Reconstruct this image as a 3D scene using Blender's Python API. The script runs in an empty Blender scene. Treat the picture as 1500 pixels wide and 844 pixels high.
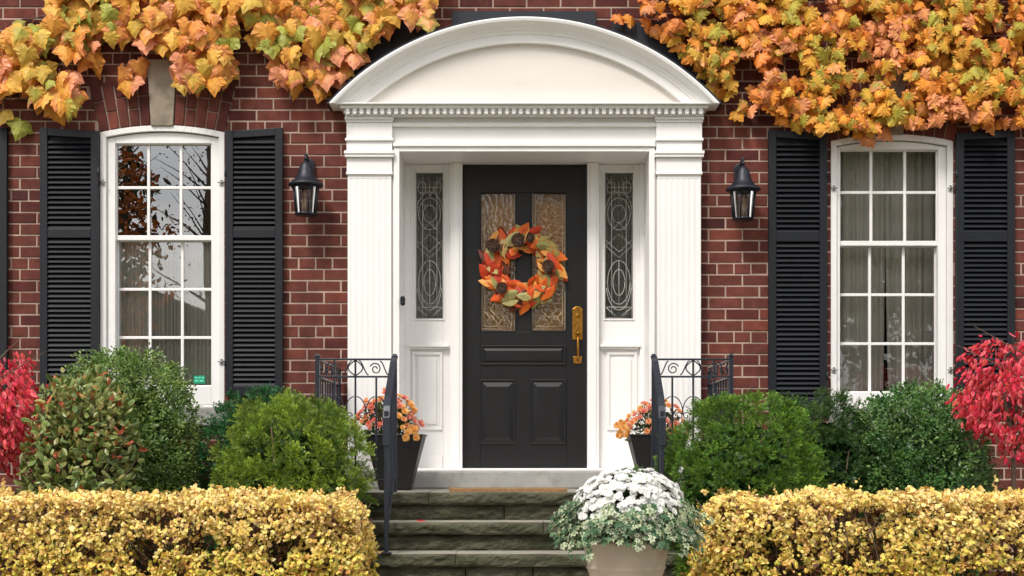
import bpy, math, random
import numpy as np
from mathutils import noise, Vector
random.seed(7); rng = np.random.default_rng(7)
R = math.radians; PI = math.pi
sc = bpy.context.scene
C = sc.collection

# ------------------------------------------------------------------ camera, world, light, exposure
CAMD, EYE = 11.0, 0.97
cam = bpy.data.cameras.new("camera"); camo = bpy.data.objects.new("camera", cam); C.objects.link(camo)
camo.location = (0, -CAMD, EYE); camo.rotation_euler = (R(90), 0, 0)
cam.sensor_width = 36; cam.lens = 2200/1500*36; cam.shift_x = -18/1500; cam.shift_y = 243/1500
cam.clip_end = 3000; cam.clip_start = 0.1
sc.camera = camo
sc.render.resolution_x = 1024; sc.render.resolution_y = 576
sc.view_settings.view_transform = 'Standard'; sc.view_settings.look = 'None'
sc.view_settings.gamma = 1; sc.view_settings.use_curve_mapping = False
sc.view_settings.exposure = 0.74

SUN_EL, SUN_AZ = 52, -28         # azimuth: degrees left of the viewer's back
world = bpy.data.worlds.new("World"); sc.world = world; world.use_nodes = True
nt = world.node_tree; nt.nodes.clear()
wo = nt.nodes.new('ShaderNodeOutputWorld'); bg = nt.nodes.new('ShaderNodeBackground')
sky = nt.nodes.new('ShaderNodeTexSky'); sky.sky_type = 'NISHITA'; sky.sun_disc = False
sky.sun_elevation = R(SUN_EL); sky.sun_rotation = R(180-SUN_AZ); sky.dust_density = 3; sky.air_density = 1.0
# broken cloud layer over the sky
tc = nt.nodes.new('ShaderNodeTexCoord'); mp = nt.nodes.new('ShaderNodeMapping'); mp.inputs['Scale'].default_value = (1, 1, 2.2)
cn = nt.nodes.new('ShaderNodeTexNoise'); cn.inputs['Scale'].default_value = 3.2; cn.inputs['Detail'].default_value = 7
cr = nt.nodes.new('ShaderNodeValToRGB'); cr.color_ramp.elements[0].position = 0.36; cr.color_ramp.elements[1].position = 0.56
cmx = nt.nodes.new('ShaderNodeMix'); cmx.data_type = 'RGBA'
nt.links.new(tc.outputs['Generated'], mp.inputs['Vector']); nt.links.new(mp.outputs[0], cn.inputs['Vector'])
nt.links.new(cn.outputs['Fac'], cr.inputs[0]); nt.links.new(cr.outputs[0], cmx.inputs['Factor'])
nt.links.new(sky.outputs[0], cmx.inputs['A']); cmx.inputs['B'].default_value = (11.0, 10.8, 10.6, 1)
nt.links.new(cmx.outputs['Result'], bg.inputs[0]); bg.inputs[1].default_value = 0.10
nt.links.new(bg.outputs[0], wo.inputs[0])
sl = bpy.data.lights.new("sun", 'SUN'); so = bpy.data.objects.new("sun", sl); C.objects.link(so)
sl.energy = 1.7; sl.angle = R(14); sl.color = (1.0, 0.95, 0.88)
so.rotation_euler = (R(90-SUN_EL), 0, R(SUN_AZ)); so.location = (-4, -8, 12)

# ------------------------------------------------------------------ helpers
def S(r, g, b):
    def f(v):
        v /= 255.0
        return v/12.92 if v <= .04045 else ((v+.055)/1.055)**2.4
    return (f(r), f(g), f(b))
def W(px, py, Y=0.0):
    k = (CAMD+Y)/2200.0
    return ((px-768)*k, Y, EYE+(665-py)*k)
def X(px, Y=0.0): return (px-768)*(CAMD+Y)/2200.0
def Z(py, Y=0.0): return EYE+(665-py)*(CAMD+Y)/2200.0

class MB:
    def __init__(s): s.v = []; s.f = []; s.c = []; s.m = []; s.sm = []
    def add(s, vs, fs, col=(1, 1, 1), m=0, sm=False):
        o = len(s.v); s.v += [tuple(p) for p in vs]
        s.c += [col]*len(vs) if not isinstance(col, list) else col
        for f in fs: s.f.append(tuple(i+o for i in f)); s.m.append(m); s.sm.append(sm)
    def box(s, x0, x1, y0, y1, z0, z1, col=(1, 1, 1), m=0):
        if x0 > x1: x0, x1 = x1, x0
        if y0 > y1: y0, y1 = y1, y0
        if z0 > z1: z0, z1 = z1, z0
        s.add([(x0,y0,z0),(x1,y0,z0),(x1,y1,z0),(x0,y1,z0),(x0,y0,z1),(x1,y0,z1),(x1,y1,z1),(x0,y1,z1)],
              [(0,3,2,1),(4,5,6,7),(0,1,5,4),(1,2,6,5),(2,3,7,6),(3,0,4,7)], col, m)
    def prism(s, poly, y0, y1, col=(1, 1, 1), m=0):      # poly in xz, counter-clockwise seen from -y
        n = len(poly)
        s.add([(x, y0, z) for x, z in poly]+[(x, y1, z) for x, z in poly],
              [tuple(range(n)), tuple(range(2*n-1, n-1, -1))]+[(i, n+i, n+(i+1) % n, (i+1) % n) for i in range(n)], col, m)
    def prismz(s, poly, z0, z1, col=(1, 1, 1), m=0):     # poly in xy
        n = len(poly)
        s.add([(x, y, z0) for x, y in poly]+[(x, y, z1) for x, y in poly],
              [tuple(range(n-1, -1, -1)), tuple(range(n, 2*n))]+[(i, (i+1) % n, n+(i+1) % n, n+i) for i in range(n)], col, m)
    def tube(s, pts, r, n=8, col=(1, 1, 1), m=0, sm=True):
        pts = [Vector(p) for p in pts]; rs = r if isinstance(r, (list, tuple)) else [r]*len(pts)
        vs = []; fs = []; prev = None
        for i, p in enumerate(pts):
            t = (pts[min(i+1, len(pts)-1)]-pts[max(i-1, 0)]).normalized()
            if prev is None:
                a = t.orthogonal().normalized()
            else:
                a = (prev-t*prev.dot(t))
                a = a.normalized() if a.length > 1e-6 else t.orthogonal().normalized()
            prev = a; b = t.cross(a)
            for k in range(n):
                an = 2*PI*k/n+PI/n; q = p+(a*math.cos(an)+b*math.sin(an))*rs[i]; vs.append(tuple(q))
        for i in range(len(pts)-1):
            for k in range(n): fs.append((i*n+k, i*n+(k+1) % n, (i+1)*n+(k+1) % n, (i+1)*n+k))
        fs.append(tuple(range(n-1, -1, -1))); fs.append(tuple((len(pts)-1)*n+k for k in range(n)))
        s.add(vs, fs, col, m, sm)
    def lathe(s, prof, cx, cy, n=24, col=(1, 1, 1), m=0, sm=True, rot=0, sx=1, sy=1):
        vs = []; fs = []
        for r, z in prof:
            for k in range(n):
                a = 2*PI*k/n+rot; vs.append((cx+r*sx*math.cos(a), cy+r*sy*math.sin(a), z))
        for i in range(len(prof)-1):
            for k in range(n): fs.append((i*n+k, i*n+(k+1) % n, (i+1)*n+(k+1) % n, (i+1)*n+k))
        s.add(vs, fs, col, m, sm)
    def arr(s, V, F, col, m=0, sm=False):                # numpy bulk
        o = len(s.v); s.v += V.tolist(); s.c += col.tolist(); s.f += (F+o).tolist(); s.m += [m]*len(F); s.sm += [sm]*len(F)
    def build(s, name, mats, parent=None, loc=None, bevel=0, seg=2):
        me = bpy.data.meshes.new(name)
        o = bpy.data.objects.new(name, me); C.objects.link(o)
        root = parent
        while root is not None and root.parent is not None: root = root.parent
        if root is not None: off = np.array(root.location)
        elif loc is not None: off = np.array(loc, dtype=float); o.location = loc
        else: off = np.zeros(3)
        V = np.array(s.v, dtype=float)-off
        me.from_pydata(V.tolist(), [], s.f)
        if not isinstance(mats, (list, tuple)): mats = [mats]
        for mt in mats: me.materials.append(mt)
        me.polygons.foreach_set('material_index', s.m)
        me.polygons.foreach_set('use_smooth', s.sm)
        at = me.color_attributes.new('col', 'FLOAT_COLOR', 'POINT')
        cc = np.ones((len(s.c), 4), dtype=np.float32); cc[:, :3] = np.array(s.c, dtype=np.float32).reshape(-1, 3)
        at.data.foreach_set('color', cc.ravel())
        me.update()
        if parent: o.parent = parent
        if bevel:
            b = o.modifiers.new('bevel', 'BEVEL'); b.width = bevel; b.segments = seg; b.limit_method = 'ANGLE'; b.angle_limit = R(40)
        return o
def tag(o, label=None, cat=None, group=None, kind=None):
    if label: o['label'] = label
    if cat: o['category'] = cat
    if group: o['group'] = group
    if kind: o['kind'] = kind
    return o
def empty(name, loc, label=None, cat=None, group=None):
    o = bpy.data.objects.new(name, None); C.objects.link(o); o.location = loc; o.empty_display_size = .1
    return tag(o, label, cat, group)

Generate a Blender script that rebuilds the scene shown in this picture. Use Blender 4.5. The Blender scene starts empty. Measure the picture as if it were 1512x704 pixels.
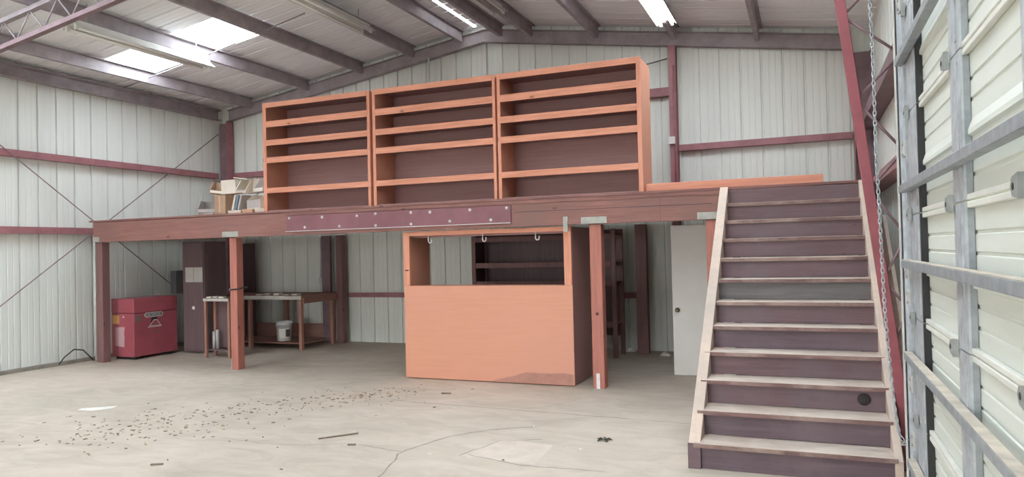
---
• Written exercise: Everything from the first line to the line with "sc.view_settings.exposure = 0.74" must be repeated exactly, and nothing else. Leave the pictures out.

• Response to the task:
Reconstruct this image as a 3D scene using Blender's Python API. The script runs in an empty Blender scene. Treat the picture as 1500 pixels wide and 844 pixels high.
import bpy, math, random
import numpy as np
from mathutils import noise, Vector
random.seed(7); rng = np.random.default_rng(7)
R = math.radians; PI = math.pi
sc = bpy.context.scene
C = sc.collection

# ------------------------------------------------------------------ camera, world, light, exposure
CAMD, EYE = 11.0, 0.97
cam = bpy.data.cameras.new("camera"); camo = bpy.data.objects.new("camera", cam); C.objects.link(camo)
camo.location = (0, -CAMD, EYE); camo.rotation_euler = (R(90), 0, 0)
cam.sensor_width = 36; cam.lens = 2200/1500*36; cam.shift_x = -18/1500; cam.shift_y = 243/1500
cam.clip_end = 3000; cam.clip_start = 0.1
sc.camera = camo
sc.render.resolution_x = 1024; sc.render.resolution_y = 576
sc.view_settings.view_transform = 'Standard'; sc.view_settings.look = 'None'
sc.view_settings.gamma = 1; sc.view_settings.use_curve_mapping = False
sc.view_settings.exposure = 0.74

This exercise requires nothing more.